* START Given information *

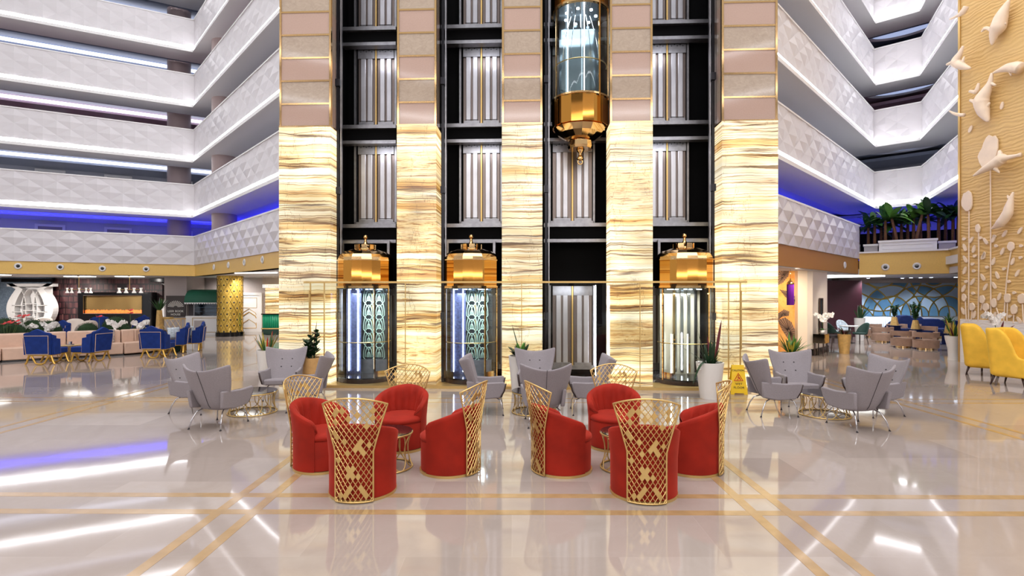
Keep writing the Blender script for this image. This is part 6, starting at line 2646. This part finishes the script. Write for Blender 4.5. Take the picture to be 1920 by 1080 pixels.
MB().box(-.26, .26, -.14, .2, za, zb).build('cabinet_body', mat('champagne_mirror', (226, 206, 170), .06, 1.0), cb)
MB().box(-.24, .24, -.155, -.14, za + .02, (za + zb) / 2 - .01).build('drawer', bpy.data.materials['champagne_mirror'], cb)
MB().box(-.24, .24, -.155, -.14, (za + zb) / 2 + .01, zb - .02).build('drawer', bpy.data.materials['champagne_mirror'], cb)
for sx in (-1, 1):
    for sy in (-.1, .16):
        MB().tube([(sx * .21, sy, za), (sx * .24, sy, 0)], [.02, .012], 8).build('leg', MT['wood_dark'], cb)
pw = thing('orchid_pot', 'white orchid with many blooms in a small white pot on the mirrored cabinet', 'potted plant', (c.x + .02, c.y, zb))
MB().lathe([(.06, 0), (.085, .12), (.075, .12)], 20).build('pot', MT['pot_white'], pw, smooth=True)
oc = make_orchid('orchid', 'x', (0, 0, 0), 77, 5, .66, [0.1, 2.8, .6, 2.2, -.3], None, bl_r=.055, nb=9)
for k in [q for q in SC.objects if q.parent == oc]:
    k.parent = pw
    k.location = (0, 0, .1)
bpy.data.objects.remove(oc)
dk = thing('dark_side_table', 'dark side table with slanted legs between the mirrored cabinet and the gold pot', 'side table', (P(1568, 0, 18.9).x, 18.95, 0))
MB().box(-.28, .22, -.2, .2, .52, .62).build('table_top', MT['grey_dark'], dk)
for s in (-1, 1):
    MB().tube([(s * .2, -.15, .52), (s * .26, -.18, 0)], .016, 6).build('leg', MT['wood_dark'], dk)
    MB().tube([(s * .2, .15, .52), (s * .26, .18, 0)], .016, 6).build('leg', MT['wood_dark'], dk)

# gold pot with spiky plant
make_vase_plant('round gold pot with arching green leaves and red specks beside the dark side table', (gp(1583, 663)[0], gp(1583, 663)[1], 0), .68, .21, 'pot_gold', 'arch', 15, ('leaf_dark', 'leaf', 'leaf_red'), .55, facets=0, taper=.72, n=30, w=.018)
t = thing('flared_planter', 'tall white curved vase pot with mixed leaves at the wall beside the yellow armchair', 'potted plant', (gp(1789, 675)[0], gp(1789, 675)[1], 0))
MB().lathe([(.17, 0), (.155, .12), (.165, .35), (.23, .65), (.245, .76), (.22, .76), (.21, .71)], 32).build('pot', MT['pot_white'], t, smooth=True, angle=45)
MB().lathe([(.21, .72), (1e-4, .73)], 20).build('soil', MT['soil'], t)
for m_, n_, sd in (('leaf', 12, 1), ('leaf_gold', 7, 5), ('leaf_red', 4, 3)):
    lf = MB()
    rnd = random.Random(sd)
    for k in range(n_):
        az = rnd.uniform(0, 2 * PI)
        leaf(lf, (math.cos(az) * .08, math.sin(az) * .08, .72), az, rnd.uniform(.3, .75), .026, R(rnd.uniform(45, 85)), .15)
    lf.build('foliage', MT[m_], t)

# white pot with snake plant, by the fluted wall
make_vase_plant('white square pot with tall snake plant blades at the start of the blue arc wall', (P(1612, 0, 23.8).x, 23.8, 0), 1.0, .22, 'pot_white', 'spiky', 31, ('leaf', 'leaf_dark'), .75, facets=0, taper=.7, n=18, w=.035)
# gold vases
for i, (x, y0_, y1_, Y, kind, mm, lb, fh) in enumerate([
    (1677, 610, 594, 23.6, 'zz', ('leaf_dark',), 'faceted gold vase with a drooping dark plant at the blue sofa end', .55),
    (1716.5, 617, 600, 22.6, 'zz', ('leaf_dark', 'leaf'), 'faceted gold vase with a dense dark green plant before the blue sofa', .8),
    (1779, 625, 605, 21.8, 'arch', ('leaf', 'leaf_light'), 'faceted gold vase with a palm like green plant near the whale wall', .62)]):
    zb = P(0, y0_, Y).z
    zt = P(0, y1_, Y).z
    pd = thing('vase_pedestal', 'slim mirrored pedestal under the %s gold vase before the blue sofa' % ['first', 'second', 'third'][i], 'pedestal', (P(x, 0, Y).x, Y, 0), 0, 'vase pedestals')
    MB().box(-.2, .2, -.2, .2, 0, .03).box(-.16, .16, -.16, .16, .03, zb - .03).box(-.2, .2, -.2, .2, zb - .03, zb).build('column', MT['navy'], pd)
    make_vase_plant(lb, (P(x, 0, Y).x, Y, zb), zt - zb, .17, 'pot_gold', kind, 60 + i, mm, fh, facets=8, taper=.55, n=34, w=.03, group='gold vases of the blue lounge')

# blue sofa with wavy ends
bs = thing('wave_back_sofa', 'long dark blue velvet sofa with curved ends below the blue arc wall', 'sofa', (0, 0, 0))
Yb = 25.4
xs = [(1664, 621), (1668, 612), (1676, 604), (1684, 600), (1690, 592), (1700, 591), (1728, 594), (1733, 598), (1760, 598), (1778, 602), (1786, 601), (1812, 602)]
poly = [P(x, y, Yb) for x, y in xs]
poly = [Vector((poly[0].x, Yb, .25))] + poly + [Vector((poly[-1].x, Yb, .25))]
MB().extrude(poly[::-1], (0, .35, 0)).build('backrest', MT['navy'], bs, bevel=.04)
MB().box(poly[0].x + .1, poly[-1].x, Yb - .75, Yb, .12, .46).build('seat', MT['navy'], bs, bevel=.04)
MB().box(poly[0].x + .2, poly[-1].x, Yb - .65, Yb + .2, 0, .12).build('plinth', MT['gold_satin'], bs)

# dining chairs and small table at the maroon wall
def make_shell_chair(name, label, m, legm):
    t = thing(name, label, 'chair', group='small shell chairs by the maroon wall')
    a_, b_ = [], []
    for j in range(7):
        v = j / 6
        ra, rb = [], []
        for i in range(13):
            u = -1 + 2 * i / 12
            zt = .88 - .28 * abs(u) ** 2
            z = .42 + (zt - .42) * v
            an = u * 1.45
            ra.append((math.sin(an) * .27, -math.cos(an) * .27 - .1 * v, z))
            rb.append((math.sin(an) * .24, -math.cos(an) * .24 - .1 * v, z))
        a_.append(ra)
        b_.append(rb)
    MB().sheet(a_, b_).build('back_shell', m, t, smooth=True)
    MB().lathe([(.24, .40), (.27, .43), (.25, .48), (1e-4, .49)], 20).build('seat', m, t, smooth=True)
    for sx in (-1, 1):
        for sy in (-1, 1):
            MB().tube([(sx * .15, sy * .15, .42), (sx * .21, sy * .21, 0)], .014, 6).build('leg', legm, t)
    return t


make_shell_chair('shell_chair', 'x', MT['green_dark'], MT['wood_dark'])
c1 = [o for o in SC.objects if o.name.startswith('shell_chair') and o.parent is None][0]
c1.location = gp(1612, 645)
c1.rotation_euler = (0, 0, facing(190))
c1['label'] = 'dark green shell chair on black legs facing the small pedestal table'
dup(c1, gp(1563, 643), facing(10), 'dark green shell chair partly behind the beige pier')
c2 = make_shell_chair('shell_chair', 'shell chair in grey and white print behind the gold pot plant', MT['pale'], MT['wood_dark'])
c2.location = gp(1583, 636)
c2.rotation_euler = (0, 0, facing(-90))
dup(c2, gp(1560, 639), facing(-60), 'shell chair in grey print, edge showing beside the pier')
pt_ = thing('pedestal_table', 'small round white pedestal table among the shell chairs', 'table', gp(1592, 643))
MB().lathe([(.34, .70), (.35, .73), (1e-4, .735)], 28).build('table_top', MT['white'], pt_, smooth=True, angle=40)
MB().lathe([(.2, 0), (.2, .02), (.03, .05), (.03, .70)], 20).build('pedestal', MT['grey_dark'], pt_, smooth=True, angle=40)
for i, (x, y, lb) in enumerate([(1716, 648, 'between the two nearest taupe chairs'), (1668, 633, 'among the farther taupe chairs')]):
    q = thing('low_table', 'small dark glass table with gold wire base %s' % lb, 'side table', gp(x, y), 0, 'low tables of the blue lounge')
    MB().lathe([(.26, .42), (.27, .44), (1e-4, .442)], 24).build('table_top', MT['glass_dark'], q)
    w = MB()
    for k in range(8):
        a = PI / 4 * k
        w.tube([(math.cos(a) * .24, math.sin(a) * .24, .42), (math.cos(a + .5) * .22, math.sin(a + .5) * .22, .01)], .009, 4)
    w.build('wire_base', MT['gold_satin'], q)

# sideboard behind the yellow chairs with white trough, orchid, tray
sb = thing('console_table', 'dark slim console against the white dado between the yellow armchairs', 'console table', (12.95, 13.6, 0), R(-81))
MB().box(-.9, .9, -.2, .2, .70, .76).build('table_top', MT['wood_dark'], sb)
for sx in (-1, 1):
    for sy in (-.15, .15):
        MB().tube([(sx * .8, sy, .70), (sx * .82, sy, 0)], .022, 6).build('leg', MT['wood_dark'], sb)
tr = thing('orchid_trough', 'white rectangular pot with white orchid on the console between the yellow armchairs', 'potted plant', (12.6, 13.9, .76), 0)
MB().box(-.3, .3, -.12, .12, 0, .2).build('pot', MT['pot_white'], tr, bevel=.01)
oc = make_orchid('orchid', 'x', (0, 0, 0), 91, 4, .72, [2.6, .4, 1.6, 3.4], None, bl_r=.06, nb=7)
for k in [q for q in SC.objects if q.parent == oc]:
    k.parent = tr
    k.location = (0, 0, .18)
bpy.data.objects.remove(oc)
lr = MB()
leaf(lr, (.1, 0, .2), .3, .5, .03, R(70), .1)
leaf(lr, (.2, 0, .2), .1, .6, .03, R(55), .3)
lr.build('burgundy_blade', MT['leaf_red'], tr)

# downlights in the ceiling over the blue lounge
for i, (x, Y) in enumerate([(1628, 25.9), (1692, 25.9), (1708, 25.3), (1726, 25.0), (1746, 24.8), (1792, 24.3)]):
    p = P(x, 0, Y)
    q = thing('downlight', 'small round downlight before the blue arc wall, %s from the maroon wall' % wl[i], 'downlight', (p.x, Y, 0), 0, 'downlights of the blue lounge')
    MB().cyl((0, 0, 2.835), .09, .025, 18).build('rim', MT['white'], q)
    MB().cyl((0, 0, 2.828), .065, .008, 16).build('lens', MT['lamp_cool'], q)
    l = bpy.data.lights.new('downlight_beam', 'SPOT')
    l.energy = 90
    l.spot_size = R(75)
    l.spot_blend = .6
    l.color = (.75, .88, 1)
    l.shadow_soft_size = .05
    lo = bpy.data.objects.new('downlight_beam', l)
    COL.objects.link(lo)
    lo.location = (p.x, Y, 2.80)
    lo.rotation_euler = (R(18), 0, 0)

* END Given information *
* START Given information *

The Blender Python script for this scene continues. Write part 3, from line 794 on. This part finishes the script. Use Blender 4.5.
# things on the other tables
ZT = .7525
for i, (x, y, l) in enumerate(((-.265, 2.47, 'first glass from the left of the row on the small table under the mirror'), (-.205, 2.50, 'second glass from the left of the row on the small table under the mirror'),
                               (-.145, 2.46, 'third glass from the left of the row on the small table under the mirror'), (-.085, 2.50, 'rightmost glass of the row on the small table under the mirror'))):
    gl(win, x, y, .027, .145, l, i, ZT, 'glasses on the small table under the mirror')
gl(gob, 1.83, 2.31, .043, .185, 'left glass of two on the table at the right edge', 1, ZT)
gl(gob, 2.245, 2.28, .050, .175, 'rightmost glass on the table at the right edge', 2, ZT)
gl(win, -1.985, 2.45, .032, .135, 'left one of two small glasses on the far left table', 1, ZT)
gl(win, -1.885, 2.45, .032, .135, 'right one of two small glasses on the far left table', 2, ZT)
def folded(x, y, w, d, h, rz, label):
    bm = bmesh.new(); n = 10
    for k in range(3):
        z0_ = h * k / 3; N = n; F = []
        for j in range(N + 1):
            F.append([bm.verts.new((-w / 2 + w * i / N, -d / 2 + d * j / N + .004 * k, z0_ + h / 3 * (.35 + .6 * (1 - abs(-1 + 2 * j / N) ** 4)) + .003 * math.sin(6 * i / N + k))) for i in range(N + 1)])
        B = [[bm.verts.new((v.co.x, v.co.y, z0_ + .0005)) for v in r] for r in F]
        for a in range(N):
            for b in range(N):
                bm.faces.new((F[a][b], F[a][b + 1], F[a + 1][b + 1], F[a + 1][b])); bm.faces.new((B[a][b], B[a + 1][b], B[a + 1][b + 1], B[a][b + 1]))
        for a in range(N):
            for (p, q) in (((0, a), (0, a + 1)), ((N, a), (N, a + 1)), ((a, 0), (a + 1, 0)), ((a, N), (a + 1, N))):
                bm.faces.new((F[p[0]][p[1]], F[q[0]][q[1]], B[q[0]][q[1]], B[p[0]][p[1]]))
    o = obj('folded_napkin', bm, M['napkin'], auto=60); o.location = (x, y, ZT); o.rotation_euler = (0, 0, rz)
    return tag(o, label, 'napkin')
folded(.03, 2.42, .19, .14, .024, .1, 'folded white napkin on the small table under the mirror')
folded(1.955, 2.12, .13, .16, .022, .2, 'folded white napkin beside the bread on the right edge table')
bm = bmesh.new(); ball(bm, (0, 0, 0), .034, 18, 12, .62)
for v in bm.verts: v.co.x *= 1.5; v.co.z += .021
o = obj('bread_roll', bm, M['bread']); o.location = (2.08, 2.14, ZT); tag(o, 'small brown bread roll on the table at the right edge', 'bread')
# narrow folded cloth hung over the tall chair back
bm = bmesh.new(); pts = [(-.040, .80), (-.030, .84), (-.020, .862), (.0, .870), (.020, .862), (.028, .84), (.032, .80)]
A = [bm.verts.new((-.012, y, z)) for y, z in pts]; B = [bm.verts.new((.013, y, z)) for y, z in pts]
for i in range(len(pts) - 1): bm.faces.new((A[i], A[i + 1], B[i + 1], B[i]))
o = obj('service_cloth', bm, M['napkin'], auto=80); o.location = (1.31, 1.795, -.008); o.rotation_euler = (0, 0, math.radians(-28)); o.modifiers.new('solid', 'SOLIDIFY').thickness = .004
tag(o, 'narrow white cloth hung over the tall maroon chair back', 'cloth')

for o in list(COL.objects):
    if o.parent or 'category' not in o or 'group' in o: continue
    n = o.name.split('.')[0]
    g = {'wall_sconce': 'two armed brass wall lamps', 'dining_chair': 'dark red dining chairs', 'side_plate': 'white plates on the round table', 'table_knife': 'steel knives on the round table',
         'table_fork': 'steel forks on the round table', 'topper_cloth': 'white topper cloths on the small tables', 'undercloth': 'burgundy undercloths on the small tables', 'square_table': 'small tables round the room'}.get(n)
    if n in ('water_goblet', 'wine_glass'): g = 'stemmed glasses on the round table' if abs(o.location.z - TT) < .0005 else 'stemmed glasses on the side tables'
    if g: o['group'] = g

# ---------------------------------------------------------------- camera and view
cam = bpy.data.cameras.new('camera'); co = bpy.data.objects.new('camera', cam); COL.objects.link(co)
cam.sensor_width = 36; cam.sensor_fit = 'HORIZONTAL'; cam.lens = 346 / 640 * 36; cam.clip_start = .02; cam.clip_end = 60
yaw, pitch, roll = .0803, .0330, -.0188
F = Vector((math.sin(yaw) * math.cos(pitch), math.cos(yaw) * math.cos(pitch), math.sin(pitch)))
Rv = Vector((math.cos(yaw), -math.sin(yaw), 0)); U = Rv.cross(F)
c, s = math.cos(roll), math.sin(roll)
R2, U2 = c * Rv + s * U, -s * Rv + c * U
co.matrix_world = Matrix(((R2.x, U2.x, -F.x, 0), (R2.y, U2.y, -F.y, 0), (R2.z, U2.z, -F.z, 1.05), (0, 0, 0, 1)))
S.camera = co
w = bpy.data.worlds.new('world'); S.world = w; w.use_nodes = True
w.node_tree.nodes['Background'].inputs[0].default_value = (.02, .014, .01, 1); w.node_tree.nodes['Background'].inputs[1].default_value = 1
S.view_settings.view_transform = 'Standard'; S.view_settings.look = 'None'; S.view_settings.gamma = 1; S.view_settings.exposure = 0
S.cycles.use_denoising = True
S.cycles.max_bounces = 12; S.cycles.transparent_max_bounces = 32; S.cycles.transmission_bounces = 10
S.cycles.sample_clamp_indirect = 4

* END Given information *

**Aim of the task**.
From the records above, repeat exactly the lines from the one with "Keep writing the" through the one with "MB().tube([(s * .2, .15, .52), (s", both included.

**Exercise response**.
Keep writing the Blender script for this image. This is part 6, starting at line 2646. This part finishes the script. Write for Blender 4.5. Take the picture to be 1920 by 1080 pixels.
MB().box(-.26, .26, -.14, .2, za, zb).build('cabinet_body', mat('champagne_mirror', (226, 206, 170), .06, 1.0), cb)
MB().box(-.24, .24, -.155, -.14, za + .02, (za + zb) / 2 - .01).build('drawer', bpy.data.materials['champagne_mirror'], cb)
MB().box(-.24, .24, -.155, -.14, (za + zb) / 2 + .01, zb - .02).build('drawer', bpy.data.materials['champagne_mirror'], cb)
for sx in (-1, 1):
    for sy in (-.1, .16):
        MB().tube([(sx * .21, sy, za), (sx * .24, sy, 0)], [.02, .012], 8).build('leg', MT['wood_dark'], cb)
pw = thing('orchid_pot', 'white orchid with many blooms in a small white pot on the mirrored cabinet', 'potted plant', (c.x + .02, c.y, zb))
MB().lathe([(.06, 0), (.085, .12), (.075, .12)], 20).build('pot', MT['pot_white'], pw, smooth=True)
oc = make_orchid('orchid', 'x', (0, 0, 0), 77, 5, .66, [0.1, 2.8, .6, 2.2, -.3], None, bl_r=.055, nb=9)
for k in [q for q in SC.objects if q.parent == oc]:
    k.parent = pw
    k.location = (0, 0, .1)
bpy.data.objects.remove(oc)
dk = thing('dark_side_table', 'dark side table with slanted legs between the mirrored cabinet and the gold pot', 'side table', (P(1568, 0, 18.9).x, 18.95, 0))
MB().box(-.28, .22, -.2, .2, .52, .62).build('table_top', MT['grey_dark'], dk)
for s in (-1, 1):
    MB().tube([(s * .2, -.15, .52), (s * .26, -.18, 0)], .016, 6).build('leg', MT['wood_dark'], dk)
    MB().tube([(s * .2, .15, .52), (s * .26, .18, 0)], .016, 6).build('leg', MT['wood_dark'], dk)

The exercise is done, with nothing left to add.